I wouldn't say it came short exactly, just that it started with 'back to 1e' and ended up someplace different and interesting, but not impactful enough to diablerize VTM. That's really the main thing I hold against Requiem, its inability to decisively convert a large enough chunk of the existing fanbase to effectively supplant its predecessor and simplify the scene. As you might recall from my posting on the other site, I'm a big believer (for better and worse) in the importance and value of network effects in gaming, and Requiem is sadly the myspace to Masquerade's facebook. What should be the go-to vampire game is stuck in that awkward zone between the 'New Coke' of 4th edition Dungeons and Dragons and the precious unifying clarity of 5th edition Dungeons and Dragons.
 
I apologize for the double-post, but apparently the Storyteller's Vault will officially launch at GenCon this year, which is less than a week away. I'm excited for this.
 
I apologize for the double-post, but apparently the Storyteller's Vault will officially launch at GenCon this year, which is less than a week away. I'm excited for this.

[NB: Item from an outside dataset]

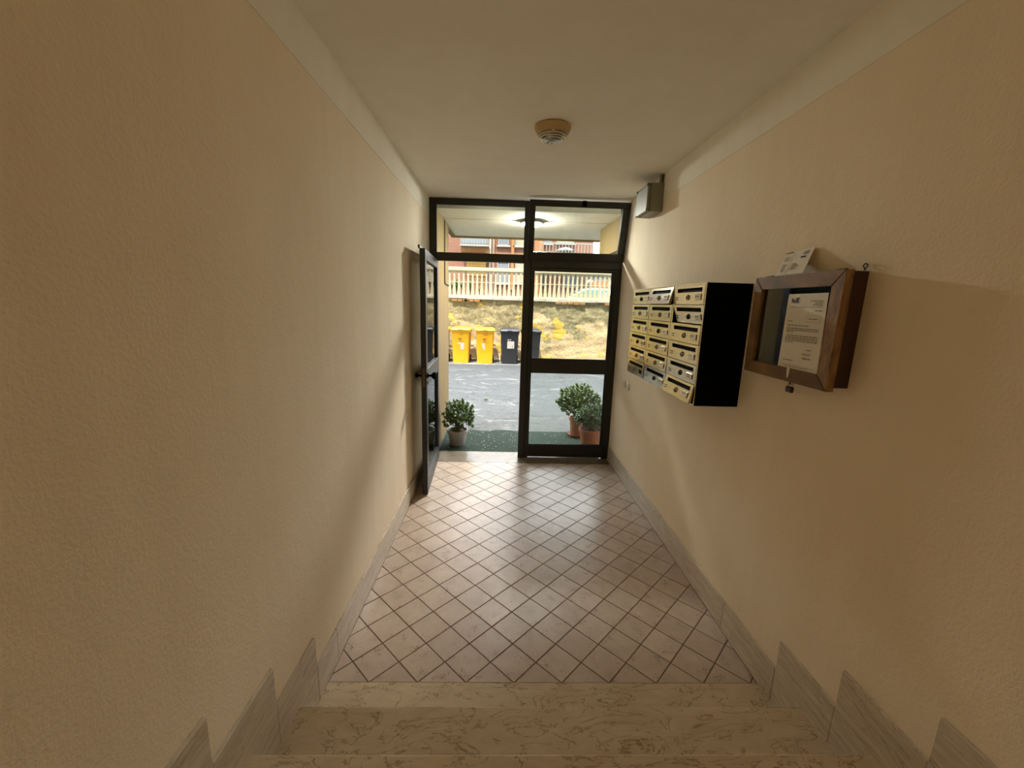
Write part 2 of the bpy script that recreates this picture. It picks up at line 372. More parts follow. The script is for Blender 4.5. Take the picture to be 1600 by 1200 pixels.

Time to find out where the fandom stands. I'm putting my money on V20 being the dominant ruleset in actual play and a whole lot of palpable skepticism over the new edition of Masquerade.
 
Time to find out where the fandom stands. I'm putting my money on V20 being the dominant ruleset in actual play and a whole lot of palpable skepticism over the new edition of Masquerade.

That would only surprise me because its not readily available on store shelves. It would be nice if that changed.
 
Time to find out where the fandom stands. I'm putting my money on V20 being the dominant ruleset in actual play and a whole lot of palpable skepticism over the new edition of Masquerade.

No kidding. V20 is to VtM almost as the D&D Rules Cyclopedia was to BECMI/RC. And "palpable skepticism" is kindly put.
 
No kidding. V20 is to VtM almost as the D&D Rules Cyclopedia was to BECMI/RC. And "palpable skepticism" is kindly put.

This is true on both accounts. In all honesty, the Storyteller's Vault is the first thing White Wolf has got right in a long time, especially given their poor track record following the CCP merger and the Paradox Interactive buyout.
 
I do very much like the Storyteller's Vault.
Currently I do check upon it in semi-regularity for new books that spark my interest.
 
I wouldn't say it came short exactly, just that it started with 'back to 1e' and ended up someplace different and interesting, but not impactful enough to diablerize VTM. That's really the main thing I hold against Requiem, its inability to decisively convert a large enough chunk of the existing fanbase to effectively supplant its predecessor and simplify the scene.

I think that was it's main issue. It wasn't different enough to feel like a different game (same clan names etc.) but it was different enough to annoy people.

It's notable that the NWoD game that seems most liked is Changeling the Lost, which was an entirely different setting than Changeling the Dreaming.